I took part in the Brussels Women’s March in January 2017 when Trump was inaugurated. There was a global buzz then, yet I, the eternal pessimist that I am, could not help but wonder how long it would take for people to start choosing “Netflix’n chill” instead of marching in protest. How long until cynicism and helplessness would settle and take over anguish and outrage. That’s my fear also with things like Melania’s jacket.
It is a piece of clothing, not a nuclear weapon, yes I get it. I also get that the Trump couple are here to break every single rule and norm we used to hold dear. Until the conspiracy theorists figure out the meaning of the jacket, I am not going to lose sleep over it. My worry are people who say that it is not worth talking about.
Here comes the shaky allegory part: Since so many red lines have been crossed anyway, are we taking this kind of behaviour by the Flotus as normal now? I am not comparing Melania Trump’s jacket with fascist take-over in the US. I am just worried whether the bar for “important things” (as in a sentence “there are more important things in the world to worry about”) keeps creeping higher and higher by the day, so that soon the world actually needs nuclear bomb to have something sufficiently important and serious to chew on.
In the larger scheme of things the clothing choices of the Flotus can probably be considered absolutely insignificant. It’s the hair, and Hillary Clinton knows it. When she served as the Secretary of State, she made the near-fatal error of tying her hair back with a scrunchie. So unprofessional was the woman that she had the audacity to appear at the UN wearing one. “Hillary in UN Hair Fail”, screamed the headlines. Numerous experts gave her advice on how to cut her hair to show her in a more professional light.

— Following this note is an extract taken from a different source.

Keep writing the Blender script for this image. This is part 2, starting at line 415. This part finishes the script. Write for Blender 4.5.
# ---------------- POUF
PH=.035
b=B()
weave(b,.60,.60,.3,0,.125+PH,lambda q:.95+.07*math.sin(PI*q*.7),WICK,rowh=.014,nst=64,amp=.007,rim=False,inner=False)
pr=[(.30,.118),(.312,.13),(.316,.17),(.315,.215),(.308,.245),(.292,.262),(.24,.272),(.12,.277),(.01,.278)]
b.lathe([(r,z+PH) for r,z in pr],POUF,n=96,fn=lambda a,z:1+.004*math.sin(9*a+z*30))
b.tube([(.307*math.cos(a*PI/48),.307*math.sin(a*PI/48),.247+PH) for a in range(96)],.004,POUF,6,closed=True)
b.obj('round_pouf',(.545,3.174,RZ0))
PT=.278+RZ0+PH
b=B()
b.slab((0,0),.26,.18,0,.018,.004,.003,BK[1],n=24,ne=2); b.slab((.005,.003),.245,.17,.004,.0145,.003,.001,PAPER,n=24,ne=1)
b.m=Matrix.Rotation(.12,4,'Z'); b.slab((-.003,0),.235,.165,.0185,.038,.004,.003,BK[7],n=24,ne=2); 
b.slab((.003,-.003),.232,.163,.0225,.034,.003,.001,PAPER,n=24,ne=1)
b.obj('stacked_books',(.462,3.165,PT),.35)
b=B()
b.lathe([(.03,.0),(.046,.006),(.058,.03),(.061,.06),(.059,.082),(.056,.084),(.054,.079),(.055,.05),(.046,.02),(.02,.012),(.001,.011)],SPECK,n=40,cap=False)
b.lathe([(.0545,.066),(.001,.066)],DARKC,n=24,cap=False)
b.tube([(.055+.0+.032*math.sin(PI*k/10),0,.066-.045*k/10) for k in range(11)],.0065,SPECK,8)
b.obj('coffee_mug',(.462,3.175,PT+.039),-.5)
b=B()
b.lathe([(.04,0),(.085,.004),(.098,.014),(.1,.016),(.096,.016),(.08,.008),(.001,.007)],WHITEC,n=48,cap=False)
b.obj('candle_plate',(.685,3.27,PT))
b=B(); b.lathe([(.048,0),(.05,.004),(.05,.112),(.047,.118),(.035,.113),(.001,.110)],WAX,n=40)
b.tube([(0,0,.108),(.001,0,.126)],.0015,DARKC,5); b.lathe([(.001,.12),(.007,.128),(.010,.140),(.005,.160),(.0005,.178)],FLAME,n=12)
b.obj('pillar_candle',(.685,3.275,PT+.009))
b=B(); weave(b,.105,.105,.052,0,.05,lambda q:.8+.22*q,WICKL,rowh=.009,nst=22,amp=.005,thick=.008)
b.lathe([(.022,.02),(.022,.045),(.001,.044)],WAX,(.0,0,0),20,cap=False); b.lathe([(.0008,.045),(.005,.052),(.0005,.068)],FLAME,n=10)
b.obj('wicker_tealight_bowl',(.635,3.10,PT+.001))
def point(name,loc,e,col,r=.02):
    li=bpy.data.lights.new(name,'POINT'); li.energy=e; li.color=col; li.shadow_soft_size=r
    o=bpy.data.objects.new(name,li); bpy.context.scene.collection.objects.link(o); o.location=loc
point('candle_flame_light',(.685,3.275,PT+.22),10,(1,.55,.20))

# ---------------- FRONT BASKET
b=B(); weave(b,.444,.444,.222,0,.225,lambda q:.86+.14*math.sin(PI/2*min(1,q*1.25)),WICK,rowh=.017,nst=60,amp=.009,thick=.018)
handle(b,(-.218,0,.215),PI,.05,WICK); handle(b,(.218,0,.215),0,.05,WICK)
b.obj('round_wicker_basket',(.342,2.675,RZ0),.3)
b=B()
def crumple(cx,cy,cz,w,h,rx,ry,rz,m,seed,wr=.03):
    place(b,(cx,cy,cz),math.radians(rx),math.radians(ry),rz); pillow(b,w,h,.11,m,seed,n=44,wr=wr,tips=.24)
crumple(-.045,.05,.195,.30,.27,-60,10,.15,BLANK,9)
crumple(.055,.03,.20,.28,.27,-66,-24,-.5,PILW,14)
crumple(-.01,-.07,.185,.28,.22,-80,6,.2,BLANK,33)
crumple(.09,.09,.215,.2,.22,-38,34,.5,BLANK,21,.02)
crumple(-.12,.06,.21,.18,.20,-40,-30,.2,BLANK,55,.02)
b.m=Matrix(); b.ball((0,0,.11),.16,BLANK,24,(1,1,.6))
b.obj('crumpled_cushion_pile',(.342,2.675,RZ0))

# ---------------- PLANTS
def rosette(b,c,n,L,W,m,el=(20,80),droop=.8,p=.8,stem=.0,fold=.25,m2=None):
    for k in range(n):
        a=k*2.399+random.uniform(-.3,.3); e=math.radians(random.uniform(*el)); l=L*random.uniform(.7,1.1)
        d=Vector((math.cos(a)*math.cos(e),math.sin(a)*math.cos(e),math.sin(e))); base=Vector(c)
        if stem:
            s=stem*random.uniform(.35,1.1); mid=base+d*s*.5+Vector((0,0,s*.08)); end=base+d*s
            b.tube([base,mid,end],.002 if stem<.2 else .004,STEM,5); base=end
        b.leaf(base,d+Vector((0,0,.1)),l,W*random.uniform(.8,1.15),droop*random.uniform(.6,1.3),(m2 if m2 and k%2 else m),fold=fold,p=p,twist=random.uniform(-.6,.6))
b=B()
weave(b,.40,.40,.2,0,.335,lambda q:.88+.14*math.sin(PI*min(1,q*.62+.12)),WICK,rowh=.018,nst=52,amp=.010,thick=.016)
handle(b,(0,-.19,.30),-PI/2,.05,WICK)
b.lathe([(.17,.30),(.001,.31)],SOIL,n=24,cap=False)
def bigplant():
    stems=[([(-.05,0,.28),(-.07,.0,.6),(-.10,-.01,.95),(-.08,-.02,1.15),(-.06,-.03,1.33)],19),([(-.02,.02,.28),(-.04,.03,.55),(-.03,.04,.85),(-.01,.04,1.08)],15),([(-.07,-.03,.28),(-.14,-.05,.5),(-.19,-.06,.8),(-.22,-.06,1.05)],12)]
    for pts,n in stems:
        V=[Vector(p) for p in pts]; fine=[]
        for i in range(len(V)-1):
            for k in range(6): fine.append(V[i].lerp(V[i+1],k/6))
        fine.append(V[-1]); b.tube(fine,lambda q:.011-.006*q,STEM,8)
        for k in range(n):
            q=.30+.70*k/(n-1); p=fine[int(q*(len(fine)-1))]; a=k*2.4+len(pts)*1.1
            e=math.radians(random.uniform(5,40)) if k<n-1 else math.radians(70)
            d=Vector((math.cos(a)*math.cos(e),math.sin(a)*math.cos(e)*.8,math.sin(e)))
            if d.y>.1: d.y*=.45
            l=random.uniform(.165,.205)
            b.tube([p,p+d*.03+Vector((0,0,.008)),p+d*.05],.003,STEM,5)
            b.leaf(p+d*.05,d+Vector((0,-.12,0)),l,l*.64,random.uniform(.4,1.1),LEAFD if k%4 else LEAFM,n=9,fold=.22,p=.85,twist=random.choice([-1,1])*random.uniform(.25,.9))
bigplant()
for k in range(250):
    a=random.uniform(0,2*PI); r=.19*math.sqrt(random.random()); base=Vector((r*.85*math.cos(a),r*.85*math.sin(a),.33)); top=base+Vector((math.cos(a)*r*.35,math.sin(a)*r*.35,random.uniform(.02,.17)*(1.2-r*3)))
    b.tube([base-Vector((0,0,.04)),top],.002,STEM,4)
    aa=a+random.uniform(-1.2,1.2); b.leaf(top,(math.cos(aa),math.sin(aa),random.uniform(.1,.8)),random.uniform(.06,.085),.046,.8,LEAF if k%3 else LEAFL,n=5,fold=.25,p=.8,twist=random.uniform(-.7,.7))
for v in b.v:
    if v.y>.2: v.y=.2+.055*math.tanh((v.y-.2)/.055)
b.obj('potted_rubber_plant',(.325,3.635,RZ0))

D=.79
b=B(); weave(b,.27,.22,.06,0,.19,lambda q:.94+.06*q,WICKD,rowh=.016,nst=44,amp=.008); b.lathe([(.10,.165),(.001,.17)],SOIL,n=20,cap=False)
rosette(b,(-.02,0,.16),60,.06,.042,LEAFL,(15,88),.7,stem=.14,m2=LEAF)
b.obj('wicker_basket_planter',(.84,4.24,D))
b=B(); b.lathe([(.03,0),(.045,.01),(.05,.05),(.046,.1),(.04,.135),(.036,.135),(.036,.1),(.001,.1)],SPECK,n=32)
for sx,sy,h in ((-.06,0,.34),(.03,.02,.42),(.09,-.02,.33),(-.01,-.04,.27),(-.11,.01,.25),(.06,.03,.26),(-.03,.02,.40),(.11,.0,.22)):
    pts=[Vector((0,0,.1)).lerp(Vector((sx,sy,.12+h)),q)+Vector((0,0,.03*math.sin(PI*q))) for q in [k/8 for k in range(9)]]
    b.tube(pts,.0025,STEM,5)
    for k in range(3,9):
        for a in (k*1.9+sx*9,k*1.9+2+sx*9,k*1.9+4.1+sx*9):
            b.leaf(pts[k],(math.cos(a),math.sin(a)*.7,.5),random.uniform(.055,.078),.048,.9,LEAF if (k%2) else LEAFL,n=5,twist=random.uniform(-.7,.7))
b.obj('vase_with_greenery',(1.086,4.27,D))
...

In her Yale University commencement speech Clinton told the graduates to “pay attention to your hair, because everyone else will“. In her Twitter bio during her years as the Secretary of State she would jokingly describe herself as a “hair icon” and “pantsuit aficionado”. So much were her looks, hair and clothing mocked during her being in office that she joked about writing a book called “The Scrunchie Chronicles, 112 Countries And It’s Still All About The Hair”.
Returning to my shaky allegory – if the world was in a collective shock over Hillary’s scrunchie with “metallic paillettes” just some 10 years ago and now it should be a-OK for the Flotus to literally show the middle finger at us – can we already talk about the slippery slope effect here? Even if it’s just unimportant women’s stuff like hairbands and outfits?

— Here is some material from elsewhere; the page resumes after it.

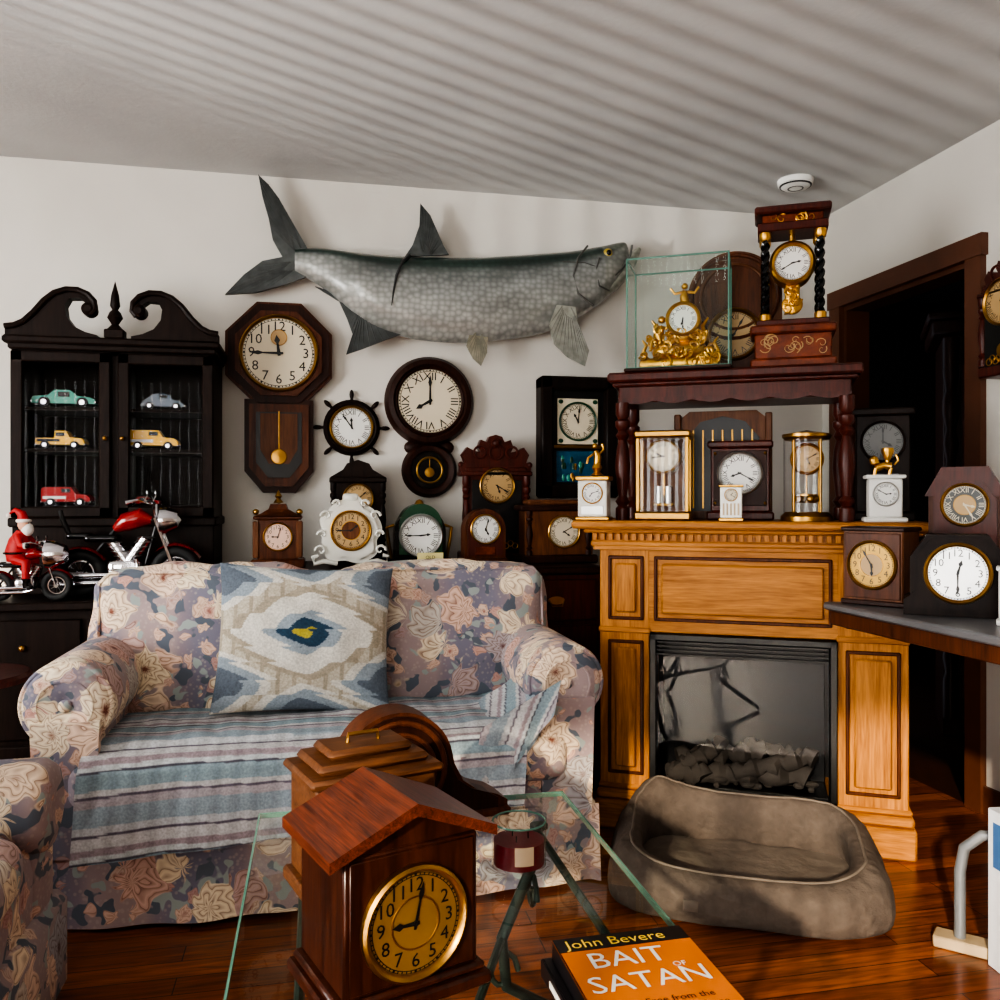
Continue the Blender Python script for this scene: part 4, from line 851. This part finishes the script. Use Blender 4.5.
b.prism(P,-.045,.045,'walnut');b.prism([(x*.9,.012+z*.92) for x,z in P],-.052,.0,'darkwood');b.box(-.215,.255,-.058,.05,0,.018,'walnut',.005);b.ring((0,-.05,.125),.1,.007,'walnut');b.ring((0,-.05,.122),.078,.006,'walnut');b.dial(0,-.054,.10,.060,'cream','brass','A',4,20);b.done((.16,1.868,ZG),10)
b=B('jar_candle');b.lathe([(0,0),(.048,0),(.052,.006),(.052,.085),(.049,.088)],(0,0,0),'glass','Z',36);b.lathe([(0,.008),(.0485,.008),(.0485,.052),(0,.052)],(0,0,0),'wax','Z',36)
b.lathe([(.0527,.02),(.0527,.055)],(0,0,0),'label','Z',20,-1.95,-1.25);b.ring((0,0,.087),.0505,.002,'glassedge','Z')
for i in range(3): a=i*2.1;b.cyl((.018*cos(a),.018*sin(a),.052),.0012,.012,'black','Z',6)
b.done((.375,1.59,ZG))
b=B('paperback_book');b.box(-.1,.1,-.125,.125,0,.002,'bookblack',0);b.box(-.098,.099,-.123,.123,.002,.026,'pages',0);b.box(-.1,-.098,-.125,.125,0,.028,'bookblack',0);b.box(-.1,.1,-.125,.125,.026,.028,'orange',0);b.box(-.1,.1,.088,.125,.0281,.0284,'bookblack',0)
b.text('John Bevere',-.01,.104,.029,.031,'yellowtext',0,True);b.text('BAIT',-.01,.055,.029,.056,'white',0,True);b.text('OF',.055,.025,.029,.016,'white',0,True);b.text('SATAN',.0,-.003,.029,.055,'white',0,True);b.text('Living Free from the',0,-.05,.029,.017,'black',0,True);b.text('Deadly Trap of Offense',0,-.07,.029,.017,'black',0,True)
b.done((.437,1.085,ZG+.026),1)
b=B('hardcover_book');b.box(-.1,.1,-.125,.125,0,.003,'bookblack',.001);b.box(-.098,.098,-.122,.122,.003,.022,'pages',0);b.box(-.1,.1,-.125,.125,.022,.025,'bookblack',.001);b.box(-.103,-.1,-.125,.125,0,.025,'bookblack',.001);b.box(-.104,-.103,-.08,.08,.008,.017,'white',0);b.done((.427,1.095,ZG),2)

Rather than concentrating only on the Flotus’ clothes, I’ll be paying very close attention to those who say we should not be discussing them. Who are these people? Clothes and appearances speak a million words and always matter in politics and public life. People should never get used to n’importe quoi. Small things can easily turn to, well, bigger things, like the Trumps running the White House.
Albright’s book is really good, as it is not fear-mongering, however she clearly admits her worry of the current state of the affairs. Have a look at the book despite the sartorial allegory I used to present it!